Оптимистичными утверждениями дело не ограничивается. Осознание своего настоящего как лиминальной фазы, предваряющей неизведанное будущее, требует готовности к утрате, мужества и смирения. Обо всем этом недвусмысленно сказано в статье М. Эпштейна “Протеизм”. Слову придан здесь двойной смысл: восходящий к греческому prчtos — первый, начальный и одновременно — к имени изменчивого морского божества.
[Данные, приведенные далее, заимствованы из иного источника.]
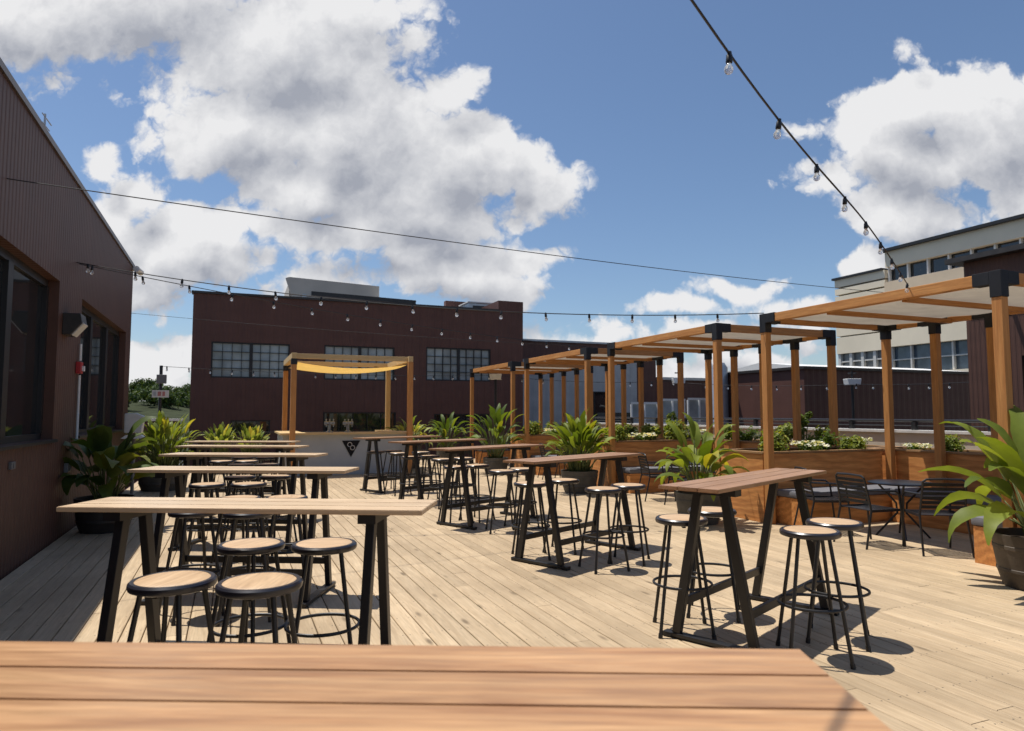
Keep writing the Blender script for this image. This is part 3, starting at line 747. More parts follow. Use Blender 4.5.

Протеизмом в этом новом значении назван “тип мировоззрения, сложившийся к началу XXI века и открывающий собой третье тысячелетие”. “Протеизм, — говорится в статье, — это смиренное осознание того, что мы живем в самом начале неизвестной цивилизации; что мы притронулись к каким-то неизвестным источникам силы, энергии, знания, которые могут в конечном счете нас уничтожить; что все наши славные достижения — это только прообразы, робкие начала того, чем чреваты инфо- и биотехнологии будущего”. Поскольку протеизм взаимодействует с явлениями в самой начальной, еще не оформленной, текучей стадии их развития, он предполагает “сознание своей младенческой новизны, незрелости, инфантильности, далеко отодвинутой от будущего, от развитых форм того же явления”. Так, объявляя себя носителем “протоинтеллекта”, старшее поколение признает, что вместе с тем принимает черты детскости, инфантильности, что становится в позицию младших по отношению к тем, кто привнес в нашу культуру приставку “пост-”.
Подобное впадение в детство имеет оттенок эйфории, но это чувство скорректировано вполне трезвым и безусловно зрелым пониманием: “Протеизм — это элегический оптимизм, который в миг рождения уже знает о своей скорой кончине. <…> Протеизм уже обладает достаточным историческим опытом, чтобы поставить себя на место: не в отдаленное будущее, а в отдаленное прошлое <...> явлений, которые он предваряет и которые вскоре превратят его в архивный слой, в „задник” истории”. (В этом — отличие протеизма от авангарда, который ощущает себя передовым отрядом, вырвавшимся далеко вперед.)
Внебиологические формы, инфантилизм, скоротечность предвкушаемого бытия… Все это, вместе взятое, невольно напоминает фантастические мотивы второй части “Фауста”, связанные отчасти с Эвфорионом, но еще больше — с Гомункулом, который устремляется к своей последней гибельной (или сулящей возрождение?) метаморфозе, усевшись верхом на Протея-дельфина.